Since that initial period in the Gambia and Afghanistan, Bisher has been a long time in Guantanamo. He has frequently endured periods of abuse—lights on 24 hours a day to make it difficult to sleep. On one occasion he used the 15 sheets of toilet paper that detainees are given each day to cover his eyes. They were taken away from him for misuse. He suffered abuse with artificial temperature extremes. One week the air conditioning is shut off to expose detainees to heat that rises to 95°; the next week the air conditioning is blasted at maximum to leave the detainees shivering. On one occasion, Bisher used his prayer rug to cover himself because he was so cold.

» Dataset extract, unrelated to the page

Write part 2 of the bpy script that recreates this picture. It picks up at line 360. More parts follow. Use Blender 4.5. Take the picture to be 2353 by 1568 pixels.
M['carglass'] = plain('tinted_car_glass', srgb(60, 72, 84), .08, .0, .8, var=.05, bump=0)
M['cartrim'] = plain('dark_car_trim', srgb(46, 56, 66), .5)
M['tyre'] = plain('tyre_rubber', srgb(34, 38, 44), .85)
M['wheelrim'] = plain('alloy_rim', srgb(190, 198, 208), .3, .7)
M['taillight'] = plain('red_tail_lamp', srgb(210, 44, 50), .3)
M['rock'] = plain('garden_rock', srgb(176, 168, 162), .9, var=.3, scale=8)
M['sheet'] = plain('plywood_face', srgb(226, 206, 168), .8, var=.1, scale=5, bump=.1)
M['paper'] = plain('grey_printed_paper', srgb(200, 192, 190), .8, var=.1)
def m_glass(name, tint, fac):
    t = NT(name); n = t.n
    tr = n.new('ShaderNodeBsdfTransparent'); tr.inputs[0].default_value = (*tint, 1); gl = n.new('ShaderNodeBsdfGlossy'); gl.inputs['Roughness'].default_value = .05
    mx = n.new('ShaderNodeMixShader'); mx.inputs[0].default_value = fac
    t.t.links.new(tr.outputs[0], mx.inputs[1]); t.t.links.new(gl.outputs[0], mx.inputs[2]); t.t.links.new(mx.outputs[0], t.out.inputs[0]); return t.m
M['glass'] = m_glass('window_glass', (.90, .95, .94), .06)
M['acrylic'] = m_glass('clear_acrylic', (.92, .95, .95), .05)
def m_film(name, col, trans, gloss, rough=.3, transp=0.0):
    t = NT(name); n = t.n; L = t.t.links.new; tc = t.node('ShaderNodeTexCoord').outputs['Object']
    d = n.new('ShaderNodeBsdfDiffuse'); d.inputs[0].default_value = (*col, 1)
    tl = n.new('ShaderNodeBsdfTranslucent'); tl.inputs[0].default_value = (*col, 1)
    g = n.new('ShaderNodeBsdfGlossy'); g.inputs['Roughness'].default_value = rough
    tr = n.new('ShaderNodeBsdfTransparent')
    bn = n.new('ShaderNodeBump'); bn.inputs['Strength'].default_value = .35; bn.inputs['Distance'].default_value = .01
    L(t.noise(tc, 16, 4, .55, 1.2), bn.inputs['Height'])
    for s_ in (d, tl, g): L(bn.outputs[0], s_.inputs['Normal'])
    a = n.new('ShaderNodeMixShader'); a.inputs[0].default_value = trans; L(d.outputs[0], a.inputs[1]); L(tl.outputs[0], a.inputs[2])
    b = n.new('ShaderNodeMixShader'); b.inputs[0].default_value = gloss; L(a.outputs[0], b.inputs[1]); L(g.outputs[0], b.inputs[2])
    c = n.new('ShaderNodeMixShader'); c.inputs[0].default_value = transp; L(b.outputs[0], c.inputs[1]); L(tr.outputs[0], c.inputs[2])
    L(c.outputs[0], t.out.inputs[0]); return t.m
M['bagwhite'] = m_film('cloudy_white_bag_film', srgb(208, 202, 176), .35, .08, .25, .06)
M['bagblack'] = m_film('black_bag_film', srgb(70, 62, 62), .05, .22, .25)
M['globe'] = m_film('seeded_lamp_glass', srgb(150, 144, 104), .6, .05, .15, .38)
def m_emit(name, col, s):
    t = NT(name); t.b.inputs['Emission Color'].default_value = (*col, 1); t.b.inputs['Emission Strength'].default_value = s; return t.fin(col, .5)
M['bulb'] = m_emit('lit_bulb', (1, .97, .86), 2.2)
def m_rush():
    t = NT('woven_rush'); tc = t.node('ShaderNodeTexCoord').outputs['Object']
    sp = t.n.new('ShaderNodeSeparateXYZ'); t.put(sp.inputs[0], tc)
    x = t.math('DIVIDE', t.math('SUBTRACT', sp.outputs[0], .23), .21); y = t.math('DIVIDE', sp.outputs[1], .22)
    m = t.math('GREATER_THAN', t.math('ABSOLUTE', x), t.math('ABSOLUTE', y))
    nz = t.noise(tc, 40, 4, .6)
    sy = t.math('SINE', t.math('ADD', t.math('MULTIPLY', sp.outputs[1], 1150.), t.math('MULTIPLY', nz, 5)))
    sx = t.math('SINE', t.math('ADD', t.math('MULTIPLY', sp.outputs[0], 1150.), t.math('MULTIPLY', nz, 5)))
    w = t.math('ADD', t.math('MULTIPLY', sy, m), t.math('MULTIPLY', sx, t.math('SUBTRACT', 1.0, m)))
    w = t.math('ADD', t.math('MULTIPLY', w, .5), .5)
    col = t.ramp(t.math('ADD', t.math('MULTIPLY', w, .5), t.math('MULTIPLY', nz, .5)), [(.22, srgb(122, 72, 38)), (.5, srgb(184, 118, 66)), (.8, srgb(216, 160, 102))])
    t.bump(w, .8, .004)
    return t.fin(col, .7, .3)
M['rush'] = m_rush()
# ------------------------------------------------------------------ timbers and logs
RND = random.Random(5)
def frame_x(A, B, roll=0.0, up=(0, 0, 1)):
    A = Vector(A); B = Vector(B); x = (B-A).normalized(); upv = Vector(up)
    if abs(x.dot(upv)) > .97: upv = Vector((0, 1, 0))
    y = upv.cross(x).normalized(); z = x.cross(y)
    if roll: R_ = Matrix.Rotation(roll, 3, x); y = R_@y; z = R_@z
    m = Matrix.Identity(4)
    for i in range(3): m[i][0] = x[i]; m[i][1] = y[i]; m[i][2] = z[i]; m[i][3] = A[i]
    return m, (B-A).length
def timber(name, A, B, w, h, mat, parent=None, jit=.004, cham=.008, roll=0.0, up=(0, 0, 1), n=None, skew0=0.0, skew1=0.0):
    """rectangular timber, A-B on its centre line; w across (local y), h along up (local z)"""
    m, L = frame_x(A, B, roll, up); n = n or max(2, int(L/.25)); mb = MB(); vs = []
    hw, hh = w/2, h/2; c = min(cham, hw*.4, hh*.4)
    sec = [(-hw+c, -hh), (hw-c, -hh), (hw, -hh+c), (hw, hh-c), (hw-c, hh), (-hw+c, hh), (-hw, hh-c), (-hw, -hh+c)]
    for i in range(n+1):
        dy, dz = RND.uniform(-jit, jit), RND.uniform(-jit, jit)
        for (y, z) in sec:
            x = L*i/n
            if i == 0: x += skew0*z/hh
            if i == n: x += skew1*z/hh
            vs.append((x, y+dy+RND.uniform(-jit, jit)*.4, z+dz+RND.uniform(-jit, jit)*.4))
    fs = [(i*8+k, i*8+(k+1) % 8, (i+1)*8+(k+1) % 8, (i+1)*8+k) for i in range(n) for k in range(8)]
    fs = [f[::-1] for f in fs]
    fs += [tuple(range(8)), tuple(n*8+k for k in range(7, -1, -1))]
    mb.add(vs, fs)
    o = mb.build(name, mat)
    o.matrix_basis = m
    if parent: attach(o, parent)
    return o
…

It was taken away, again for misuse.

UK officials know about the abuse because Bisher’s lawyers have given them a deposition. Can the Minister tell me whether the British Government have taken any action to persuade the Americans to desist from the psychological torture of Bisher and other detainees? Perhaps the most important question is why the US has kept Bisher in Guantanamo for so long. Judging from the records in Bisher’s combatant status review tribunal, a Mickey Mouse procedure ruled unconstitutional by the US Supreme Court, and judging by Bisher’s interviews with his lawyers, the only thing about Bisher in which the US is really interested is Abu Qatada. I believe they want Bisher to incriminate Abu Qatada and hope that Bisher will help them communicate once more with Abu Qatada.

Beyond Abu Qatada, the US seems to have no interest in Bisher at all. Indeed, few people, if any, in MI5 or, as I have been told, the US State Department now consider Bisher to be a serious security risk. So why are they keeping him? We have been told that the Bush Administration want to close down Guantanamo Bay, and we have been told that the British Government are against Guantanamo Bay, so why keep Bisher?

The situation is even more confusing when one considers the Government U-turn last March. Faced with a hearing in which Bisher’s work for MI5 would come out—no doubt MI5 agents would have been asked to give evidence—the Treasury solicitor agreed to make formal representations for Bisher to the United States, something that the right hon. Member for Blackburn (Mr. Straw), the then Foreign Secretary, had told me on more than one occasion that he was not prepared to do.